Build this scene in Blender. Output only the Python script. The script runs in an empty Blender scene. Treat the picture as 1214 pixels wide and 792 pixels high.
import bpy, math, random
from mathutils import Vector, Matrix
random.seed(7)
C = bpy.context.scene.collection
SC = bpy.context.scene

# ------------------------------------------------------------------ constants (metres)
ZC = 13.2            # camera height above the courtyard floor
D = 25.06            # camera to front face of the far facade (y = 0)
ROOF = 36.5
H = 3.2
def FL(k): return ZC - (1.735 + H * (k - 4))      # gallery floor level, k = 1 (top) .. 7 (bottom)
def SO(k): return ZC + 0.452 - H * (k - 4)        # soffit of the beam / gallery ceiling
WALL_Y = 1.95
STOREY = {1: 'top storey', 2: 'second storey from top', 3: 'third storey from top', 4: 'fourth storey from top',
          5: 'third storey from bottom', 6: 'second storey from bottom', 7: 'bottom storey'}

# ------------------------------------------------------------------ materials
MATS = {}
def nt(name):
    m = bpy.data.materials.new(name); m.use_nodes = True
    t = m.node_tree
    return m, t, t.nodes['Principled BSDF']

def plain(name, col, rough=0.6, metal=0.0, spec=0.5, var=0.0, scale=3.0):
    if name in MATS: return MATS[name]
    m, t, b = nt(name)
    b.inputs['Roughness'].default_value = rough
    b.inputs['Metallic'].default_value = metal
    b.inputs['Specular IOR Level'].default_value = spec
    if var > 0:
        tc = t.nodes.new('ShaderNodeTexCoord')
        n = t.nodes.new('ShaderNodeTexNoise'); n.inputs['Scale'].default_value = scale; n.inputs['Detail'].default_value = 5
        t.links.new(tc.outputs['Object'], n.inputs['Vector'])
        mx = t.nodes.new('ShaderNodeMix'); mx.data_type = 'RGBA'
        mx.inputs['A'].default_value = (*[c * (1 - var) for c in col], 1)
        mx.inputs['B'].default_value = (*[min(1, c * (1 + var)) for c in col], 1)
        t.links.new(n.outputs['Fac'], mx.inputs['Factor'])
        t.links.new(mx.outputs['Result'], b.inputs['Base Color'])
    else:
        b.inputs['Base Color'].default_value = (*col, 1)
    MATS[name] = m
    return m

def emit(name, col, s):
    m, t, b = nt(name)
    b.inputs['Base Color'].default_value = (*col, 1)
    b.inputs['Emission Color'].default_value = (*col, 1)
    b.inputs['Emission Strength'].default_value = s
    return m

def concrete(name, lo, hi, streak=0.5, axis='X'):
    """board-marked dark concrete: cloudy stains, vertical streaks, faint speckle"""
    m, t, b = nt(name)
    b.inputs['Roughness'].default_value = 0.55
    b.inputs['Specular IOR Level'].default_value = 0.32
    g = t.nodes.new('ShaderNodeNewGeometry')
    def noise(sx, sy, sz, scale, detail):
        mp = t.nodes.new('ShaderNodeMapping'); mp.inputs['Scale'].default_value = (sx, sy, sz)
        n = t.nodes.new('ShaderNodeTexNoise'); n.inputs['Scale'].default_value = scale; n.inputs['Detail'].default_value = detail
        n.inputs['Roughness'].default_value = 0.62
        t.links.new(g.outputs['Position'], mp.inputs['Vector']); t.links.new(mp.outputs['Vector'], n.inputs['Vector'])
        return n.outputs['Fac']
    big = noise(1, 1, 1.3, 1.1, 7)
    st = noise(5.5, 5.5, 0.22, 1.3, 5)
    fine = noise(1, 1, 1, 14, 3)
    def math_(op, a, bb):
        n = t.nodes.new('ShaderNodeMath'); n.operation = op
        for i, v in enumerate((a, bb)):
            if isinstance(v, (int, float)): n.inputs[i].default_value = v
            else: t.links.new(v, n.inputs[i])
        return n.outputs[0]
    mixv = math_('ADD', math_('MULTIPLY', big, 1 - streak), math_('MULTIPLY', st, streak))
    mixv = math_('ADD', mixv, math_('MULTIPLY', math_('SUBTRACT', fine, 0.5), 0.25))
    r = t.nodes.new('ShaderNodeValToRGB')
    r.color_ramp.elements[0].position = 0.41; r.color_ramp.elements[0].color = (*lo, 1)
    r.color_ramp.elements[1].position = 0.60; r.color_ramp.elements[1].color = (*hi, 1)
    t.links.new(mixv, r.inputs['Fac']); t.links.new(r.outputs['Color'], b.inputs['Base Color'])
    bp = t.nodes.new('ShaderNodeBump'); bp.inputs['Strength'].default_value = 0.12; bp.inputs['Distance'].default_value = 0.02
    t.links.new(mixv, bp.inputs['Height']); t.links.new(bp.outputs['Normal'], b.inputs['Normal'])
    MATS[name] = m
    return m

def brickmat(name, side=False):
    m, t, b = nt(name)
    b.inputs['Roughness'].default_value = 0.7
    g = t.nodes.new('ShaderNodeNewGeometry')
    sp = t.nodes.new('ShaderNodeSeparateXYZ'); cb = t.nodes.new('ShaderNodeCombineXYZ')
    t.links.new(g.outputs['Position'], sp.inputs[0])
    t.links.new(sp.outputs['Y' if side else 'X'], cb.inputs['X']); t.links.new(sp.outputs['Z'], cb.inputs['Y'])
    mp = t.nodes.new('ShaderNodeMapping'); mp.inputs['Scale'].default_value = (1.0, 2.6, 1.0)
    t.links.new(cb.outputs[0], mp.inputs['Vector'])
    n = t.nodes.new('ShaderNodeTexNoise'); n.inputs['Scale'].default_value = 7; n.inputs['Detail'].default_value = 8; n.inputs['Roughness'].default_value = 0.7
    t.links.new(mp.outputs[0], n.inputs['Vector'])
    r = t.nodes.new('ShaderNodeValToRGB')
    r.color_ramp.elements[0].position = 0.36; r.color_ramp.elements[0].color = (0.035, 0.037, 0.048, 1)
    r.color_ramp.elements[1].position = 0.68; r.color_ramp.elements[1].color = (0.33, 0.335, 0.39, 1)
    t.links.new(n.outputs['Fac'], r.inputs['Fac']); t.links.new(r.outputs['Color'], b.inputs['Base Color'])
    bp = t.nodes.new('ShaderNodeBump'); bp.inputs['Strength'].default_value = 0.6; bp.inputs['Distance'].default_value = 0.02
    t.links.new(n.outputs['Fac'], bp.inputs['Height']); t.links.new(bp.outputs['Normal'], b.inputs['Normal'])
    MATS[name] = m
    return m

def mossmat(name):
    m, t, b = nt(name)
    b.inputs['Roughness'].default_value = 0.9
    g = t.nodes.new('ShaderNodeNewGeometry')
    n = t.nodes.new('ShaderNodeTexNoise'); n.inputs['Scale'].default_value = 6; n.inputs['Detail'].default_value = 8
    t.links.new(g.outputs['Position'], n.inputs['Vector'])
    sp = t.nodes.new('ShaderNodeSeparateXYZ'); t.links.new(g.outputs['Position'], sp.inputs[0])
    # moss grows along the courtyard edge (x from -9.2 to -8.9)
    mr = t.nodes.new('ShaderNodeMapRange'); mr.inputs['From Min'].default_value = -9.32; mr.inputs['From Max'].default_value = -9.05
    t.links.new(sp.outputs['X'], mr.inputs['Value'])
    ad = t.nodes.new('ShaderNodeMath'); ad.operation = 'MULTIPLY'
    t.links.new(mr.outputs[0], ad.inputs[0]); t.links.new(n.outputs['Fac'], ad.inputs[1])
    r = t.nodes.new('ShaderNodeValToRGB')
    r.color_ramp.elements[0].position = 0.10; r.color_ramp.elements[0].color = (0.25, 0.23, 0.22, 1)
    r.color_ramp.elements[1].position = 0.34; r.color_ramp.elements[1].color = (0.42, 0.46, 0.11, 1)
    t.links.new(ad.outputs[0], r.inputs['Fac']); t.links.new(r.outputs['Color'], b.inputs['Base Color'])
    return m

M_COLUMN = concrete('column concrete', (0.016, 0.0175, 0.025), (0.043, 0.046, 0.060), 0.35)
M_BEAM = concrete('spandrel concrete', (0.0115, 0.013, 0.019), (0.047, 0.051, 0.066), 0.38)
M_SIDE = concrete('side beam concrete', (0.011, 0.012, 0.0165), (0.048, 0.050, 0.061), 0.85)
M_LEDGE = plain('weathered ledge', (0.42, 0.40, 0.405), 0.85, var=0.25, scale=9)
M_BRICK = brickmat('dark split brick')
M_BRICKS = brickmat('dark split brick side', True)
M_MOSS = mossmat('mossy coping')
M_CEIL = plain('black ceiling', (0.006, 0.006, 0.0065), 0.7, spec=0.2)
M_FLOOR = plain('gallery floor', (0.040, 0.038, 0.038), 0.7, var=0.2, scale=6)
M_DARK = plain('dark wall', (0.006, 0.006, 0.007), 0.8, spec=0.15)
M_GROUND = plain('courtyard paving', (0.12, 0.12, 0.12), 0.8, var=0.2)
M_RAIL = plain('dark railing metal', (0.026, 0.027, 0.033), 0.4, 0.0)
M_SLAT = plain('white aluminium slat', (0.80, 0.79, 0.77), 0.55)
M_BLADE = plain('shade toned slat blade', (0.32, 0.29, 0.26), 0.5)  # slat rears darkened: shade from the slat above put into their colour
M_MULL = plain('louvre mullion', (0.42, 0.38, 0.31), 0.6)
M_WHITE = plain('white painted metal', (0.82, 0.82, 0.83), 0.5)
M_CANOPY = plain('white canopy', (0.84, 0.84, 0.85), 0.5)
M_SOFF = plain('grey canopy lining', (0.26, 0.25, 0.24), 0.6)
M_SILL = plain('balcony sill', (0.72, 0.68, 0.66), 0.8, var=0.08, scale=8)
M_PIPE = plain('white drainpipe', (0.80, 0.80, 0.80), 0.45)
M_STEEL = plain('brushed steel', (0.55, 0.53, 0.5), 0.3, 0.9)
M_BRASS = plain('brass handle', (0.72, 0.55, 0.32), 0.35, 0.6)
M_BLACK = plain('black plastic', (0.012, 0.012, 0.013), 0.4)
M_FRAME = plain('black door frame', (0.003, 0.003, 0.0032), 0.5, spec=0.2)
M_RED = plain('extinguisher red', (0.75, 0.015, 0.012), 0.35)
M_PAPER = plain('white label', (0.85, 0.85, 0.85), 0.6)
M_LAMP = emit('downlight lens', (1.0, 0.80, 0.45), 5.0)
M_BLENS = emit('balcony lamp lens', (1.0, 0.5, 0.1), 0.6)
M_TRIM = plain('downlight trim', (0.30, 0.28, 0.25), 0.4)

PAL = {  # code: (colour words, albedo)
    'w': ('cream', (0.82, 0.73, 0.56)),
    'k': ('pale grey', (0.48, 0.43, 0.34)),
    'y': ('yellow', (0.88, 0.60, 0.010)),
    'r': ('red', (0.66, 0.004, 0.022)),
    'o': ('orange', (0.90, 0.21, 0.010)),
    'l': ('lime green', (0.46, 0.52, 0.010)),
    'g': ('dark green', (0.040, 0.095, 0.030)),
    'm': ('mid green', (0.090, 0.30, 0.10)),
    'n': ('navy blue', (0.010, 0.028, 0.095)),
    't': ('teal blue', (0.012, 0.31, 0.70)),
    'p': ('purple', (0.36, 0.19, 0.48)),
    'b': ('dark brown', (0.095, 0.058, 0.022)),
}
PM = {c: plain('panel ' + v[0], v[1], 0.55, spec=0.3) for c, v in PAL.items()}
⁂
AIM
All lines from the beginning of the material above through the one with "5: 'third storey" need to be returned exactly; please return those and only those.

SOLUTION TO THE EXERCISE
Build this scene in Blender. Output only the Python script. The script runs in an empty Blender scene. Treat the picture as 1214 pixels wide and 792 pixels high.
import bpy, math, random
from mathutils import Vector, Matrix
random.seed(7)
C = bpy.context.scene.collection
SC = bpy.context.scene

# ------------------------------------------------------------------ constants (metres)
ZC = 13.2            # camera height above the courtyard floor
D = 25.06            # camera to front face of the far facade (y = 0)
ROOF = 36.5
H = 3.2
def FL(k): return ZC - (1.735 + H * (k - 4))      # gallery floor level, k = 1 (top) .. 7 (bottom)
def SO(k): return ZC + 0.452 - H * (k - 4)        # soffit of the beam / gallery ceiling
WALL_Y = 1.95
STOREY = {1: 'top storey', 2: 'second storey from top', 3: 'third storey from top', 4: 'fourth storey from top',
          5: 'third storey from bottom', 6: 'second storey from bottom', 7: 'bottom storey'}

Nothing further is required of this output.